_Exercise requirements_
Below are entries. Reproduce exactly the lines between the line holding "Write part 2" and the line holding "M_film = film_mat()", inclusive, and only those.

--- begin Given entries ---

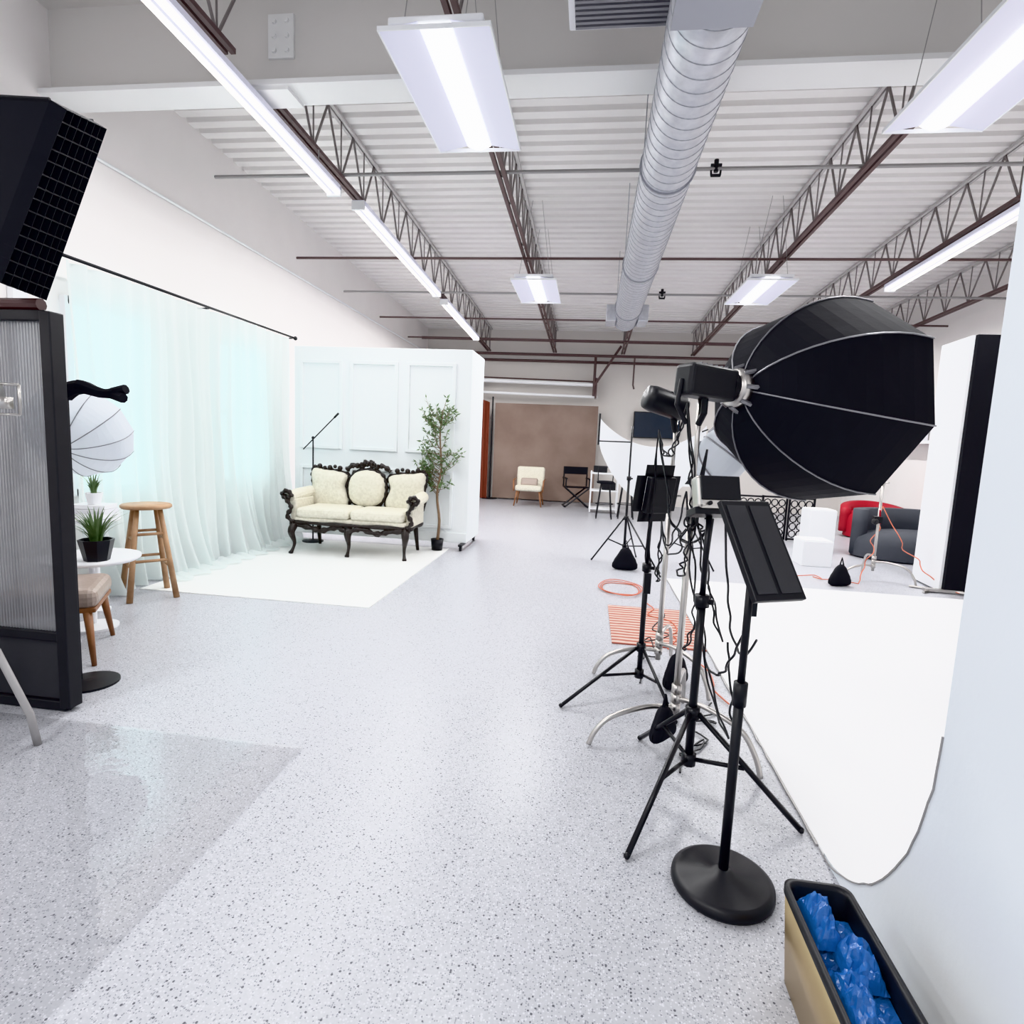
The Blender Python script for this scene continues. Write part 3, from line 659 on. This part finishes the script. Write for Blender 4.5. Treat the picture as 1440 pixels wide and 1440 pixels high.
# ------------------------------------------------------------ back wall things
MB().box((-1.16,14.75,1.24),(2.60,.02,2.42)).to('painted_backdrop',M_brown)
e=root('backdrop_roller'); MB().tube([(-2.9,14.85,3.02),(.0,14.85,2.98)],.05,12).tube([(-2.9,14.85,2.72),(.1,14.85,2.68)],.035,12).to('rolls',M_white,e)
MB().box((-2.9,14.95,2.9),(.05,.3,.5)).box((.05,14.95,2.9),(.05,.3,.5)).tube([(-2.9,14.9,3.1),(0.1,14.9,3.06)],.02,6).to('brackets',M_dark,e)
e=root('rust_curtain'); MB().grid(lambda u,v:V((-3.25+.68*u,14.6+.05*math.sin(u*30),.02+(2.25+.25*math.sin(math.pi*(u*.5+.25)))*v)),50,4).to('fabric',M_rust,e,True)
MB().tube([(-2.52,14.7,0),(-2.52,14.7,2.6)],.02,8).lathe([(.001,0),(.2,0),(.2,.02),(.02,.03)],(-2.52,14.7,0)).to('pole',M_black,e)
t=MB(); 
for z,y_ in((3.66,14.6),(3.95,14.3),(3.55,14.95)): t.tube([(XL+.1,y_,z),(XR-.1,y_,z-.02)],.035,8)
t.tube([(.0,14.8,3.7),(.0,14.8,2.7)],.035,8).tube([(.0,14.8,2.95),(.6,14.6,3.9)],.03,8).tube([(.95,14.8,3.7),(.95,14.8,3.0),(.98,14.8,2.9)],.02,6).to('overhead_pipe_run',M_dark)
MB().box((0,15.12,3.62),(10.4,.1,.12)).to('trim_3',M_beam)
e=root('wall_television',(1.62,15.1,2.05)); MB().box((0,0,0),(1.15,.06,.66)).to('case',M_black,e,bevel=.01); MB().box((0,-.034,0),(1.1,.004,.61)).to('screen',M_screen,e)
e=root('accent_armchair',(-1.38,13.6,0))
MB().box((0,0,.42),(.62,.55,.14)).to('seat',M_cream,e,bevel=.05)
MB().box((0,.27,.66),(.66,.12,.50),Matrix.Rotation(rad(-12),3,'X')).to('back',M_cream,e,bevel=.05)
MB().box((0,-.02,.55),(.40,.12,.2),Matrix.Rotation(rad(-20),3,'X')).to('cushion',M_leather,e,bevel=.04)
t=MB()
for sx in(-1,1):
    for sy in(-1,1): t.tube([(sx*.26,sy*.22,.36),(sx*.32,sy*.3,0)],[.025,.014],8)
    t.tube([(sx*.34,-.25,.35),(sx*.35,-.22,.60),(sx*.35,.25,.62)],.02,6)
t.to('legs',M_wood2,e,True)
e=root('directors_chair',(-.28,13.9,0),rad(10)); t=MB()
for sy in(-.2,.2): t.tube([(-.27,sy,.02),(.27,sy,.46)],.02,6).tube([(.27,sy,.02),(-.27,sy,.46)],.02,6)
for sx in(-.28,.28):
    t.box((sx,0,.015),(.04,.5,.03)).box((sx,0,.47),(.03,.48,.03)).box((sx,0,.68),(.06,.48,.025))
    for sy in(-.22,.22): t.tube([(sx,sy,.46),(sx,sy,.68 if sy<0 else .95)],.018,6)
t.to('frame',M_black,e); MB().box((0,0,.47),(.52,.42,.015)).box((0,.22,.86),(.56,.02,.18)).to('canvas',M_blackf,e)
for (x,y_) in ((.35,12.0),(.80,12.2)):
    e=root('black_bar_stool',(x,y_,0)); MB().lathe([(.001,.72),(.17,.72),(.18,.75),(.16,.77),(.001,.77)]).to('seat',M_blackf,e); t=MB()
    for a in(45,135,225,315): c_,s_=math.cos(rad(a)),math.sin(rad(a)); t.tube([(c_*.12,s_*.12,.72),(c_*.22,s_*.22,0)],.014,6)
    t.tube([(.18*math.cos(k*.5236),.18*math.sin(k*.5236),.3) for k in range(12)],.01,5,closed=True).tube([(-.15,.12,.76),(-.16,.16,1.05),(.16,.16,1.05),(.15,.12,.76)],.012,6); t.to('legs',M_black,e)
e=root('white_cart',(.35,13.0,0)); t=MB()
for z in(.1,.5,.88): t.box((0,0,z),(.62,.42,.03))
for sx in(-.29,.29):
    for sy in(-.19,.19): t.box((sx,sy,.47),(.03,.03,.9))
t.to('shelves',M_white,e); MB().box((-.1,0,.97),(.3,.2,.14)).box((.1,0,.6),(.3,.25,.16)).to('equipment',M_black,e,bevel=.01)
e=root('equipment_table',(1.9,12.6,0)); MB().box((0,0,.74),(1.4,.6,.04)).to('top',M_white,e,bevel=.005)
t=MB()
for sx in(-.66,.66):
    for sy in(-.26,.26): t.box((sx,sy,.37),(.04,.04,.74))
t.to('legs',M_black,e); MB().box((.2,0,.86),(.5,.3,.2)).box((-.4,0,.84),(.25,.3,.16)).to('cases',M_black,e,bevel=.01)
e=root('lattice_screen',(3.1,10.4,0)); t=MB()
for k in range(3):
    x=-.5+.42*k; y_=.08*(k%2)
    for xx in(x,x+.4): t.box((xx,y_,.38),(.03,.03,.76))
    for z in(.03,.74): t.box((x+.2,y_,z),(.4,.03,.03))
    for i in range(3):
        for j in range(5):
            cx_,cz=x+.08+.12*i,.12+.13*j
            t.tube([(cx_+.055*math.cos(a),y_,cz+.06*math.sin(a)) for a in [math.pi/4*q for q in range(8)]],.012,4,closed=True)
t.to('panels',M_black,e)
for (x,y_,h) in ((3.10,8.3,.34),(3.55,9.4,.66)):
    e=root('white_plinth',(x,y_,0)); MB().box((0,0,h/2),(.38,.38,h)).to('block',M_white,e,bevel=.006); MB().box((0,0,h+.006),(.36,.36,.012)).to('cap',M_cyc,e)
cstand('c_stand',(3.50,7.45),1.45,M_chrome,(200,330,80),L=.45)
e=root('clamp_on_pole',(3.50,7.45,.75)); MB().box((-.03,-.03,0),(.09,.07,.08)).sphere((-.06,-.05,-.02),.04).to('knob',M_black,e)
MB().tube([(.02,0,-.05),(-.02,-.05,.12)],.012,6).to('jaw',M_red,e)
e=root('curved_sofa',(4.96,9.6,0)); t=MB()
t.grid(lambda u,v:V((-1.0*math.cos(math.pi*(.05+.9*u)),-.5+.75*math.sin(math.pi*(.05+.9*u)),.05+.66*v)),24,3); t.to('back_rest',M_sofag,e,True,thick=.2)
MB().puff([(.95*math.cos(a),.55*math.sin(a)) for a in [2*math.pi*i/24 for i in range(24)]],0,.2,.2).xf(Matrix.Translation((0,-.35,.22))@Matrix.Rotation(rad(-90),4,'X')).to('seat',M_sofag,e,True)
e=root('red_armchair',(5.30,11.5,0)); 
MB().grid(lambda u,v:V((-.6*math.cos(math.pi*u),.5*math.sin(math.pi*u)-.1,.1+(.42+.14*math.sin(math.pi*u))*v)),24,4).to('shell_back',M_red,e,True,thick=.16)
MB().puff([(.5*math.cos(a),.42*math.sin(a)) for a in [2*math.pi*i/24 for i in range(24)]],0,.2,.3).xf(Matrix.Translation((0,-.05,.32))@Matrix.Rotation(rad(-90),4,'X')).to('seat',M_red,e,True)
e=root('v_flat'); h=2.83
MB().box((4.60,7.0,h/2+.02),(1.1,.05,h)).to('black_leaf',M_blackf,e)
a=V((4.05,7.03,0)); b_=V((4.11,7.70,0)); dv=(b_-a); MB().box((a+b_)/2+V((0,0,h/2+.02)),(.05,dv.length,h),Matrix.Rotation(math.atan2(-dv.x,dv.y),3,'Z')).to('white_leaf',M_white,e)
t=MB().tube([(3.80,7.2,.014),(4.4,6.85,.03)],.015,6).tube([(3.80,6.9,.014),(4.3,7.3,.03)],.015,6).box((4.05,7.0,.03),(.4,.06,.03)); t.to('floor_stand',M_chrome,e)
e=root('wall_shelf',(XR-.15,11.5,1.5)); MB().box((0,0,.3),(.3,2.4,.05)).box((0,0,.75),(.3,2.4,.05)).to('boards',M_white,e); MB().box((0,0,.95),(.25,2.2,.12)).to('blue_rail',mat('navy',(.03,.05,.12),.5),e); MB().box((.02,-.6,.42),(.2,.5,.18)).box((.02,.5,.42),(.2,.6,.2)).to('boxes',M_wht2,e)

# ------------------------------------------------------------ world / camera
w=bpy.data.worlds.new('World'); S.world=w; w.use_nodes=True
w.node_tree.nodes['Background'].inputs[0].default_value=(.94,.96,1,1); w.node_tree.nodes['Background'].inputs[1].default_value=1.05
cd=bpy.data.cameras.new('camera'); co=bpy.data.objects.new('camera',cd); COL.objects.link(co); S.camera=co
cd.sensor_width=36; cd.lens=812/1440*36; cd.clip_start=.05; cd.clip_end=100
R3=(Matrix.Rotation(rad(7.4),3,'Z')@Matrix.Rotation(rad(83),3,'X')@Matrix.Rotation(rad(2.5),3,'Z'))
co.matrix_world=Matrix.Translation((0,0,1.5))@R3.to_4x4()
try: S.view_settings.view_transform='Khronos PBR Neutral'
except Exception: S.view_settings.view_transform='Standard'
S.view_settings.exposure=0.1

--- end Given entries ---
--- begin Given entries ---

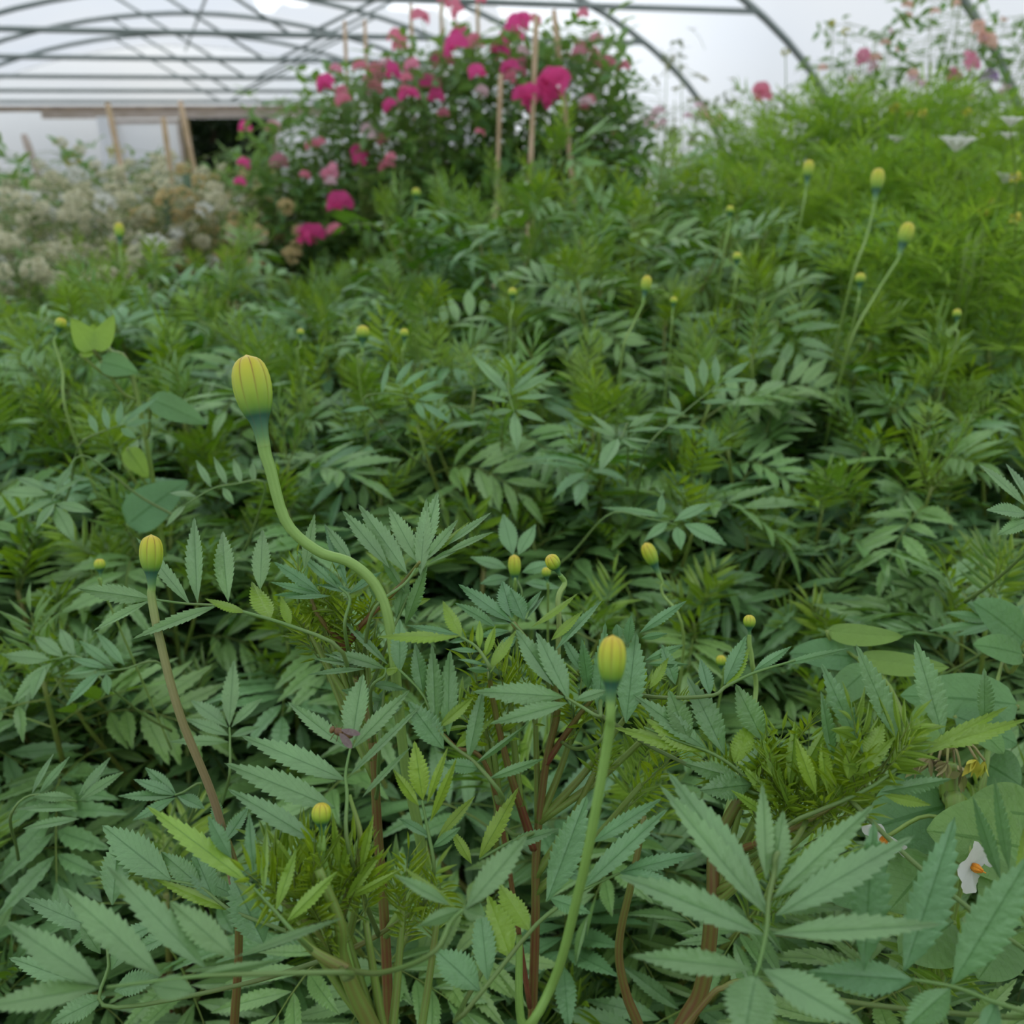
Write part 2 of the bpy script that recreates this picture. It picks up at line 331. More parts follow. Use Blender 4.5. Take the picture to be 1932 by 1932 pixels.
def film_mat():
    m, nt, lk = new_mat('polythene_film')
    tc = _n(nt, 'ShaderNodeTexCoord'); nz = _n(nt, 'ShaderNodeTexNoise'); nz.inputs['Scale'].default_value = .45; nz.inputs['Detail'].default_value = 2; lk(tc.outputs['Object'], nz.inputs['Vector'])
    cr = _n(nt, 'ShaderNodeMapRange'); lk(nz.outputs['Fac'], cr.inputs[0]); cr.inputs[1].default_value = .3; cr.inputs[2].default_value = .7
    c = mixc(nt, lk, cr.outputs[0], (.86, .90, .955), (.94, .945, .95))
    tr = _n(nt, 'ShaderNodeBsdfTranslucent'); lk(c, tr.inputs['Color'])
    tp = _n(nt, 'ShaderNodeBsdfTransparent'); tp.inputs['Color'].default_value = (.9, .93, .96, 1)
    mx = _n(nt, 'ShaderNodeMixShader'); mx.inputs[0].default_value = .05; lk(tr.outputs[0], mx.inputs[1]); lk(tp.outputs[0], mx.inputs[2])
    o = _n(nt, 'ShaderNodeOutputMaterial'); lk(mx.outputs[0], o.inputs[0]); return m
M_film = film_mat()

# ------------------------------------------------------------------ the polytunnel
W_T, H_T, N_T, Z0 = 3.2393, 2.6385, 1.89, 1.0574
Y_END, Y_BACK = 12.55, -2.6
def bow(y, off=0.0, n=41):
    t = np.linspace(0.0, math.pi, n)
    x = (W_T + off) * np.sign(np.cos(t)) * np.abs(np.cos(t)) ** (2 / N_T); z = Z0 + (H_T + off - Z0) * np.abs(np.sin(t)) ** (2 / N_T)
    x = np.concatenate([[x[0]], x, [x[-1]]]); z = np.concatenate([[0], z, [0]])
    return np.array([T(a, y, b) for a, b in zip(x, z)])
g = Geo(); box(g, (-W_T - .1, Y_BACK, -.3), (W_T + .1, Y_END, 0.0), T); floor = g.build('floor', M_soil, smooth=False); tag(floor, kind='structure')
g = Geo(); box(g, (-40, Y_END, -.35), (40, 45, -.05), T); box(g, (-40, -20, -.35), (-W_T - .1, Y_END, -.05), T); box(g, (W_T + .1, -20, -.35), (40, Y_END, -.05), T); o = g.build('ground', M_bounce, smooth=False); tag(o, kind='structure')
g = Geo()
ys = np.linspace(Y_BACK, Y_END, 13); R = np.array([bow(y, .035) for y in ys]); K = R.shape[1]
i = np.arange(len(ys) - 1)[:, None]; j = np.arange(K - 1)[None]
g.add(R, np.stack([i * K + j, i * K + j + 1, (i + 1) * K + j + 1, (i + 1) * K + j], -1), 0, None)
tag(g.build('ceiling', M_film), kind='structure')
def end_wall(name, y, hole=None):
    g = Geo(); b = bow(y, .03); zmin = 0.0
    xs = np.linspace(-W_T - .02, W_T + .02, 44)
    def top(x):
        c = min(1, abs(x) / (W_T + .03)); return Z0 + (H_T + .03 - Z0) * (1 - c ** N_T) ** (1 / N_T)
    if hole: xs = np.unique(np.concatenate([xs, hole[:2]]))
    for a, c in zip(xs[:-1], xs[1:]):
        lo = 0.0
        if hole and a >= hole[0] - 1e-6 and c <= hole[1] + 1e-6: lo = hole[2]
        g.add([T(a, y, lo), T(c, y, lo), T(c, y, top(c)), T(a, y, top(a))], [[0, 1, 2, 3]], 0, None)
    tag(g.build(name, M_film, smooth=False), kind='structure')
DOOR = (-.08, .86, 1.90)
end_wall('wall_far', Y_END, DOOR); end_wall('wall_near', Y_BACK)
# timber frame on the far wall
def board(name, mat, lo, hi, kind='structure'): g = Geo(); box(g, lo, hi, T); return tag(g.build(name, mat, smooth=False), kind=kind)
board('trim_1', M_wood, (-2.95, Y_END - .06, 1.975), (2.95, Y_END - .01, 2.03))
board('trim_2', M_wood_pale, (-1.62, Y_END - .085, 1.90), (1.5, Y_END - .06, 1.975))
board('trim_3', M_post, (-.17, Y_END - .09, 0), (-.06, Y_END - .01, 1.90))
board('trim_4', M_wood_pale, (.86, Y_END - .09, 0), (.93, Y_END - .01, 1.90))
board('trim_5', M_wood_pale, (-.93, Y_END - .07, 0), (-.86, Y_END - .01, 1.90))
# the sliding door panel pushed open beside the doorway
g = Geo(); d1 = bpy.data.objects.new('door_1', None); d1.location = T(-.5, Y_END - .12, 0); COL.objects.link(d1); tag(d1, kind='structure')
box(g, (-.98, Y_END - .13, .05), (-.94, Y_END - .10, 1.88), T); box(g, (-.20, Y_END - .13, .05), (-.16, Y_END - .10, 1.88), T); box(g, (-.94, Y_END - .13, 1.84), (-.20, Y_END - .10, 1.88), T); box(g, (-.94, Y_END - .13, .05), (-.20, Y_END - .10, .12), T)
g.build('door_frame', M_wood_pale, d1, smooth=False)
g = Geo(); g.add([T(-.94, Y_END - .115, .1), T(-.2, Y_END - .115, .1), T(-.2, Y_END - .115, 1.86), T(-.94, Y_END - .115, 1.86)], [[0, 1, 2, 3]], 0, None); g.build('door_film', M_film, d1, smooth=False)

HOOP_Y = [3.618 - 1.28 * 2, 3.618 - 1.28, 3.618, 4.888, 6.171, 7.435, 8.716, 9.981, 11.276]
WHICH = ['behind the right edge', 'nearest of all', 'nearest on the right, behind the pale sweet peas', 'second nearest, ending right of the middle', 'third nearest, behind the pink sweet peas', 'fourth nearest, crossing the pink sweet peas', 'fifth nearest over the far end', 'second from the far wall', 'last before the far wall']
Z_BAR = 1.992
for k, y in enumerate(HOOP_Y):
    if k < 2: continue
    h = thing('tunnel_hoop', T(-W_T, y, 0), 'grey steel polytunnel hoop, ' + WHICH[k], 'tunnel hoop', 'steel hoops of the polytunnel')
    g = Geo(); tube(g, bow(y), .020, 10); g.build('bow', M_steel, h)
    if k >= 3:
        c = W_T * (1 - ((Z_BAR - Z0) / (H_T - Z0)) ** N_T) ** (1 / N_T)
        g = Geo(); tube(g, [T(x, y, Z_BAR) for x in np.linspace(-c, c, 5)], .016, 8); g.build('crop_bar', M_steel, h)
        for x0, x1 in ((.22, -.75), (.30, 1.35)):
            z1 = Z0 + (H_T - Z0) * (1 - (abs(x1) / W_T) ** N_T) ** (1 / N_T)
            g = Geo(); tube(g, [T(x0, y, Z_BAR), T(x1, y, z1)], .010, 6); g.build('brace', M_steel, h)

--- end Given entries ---

_Written response_
Write part 2 of the bpy script that recreates this picture. It picks up at line 331. More parts follow. Use Blender 4.5. Take the picture to be 1932 by 1932 pixels.
def film_mat():
    m, nt, lk = new_mat('polythene_film')
    tc = _n(nt, 'ShaderNodeTexCoord'); nz = _n(nt, 'ShaderNodeTexNoise'); nz.inputs['Scale'].default_value = .45; nz.inputs['Detail'].default_value = 2; lk(tc.outputs['Object'], nz.inputs['Vector'])
    cr = _n(nt, 'ShaderNodeMapRange'); lk(nz.outputs['Fac'], cr.inputs[0]); cr.inputs[1].default_value = .3; cr.inputs[2].default_value = .7
    c = mixc(nt, lk, cr.outputs[0], (.86, .90, .955), (.94, .945, .95))
    tr = _n(nt, 'ShaderNodeBsdfTranslucent'); lk(c, tr.inputs['Color'])
    tp = _n(nt, 'ShaderNodeBsdfTransparent'); tp.inputs['Color'].default_value = (.9, .93, .96, 1)
    mx = _n(nt, 'ShaderNodeMixShader'); mx.inputs[0].default_value = .05; lk(tr.outputs[0], mx.inputs[1]); lk(tp.outputs[0], mx.inputs[2])
    o = _n(nt, 'ShaderNodeOutputMaterial'); lk(mx.outputs[0], o.inputs[0]); return m
M_film = film_mat()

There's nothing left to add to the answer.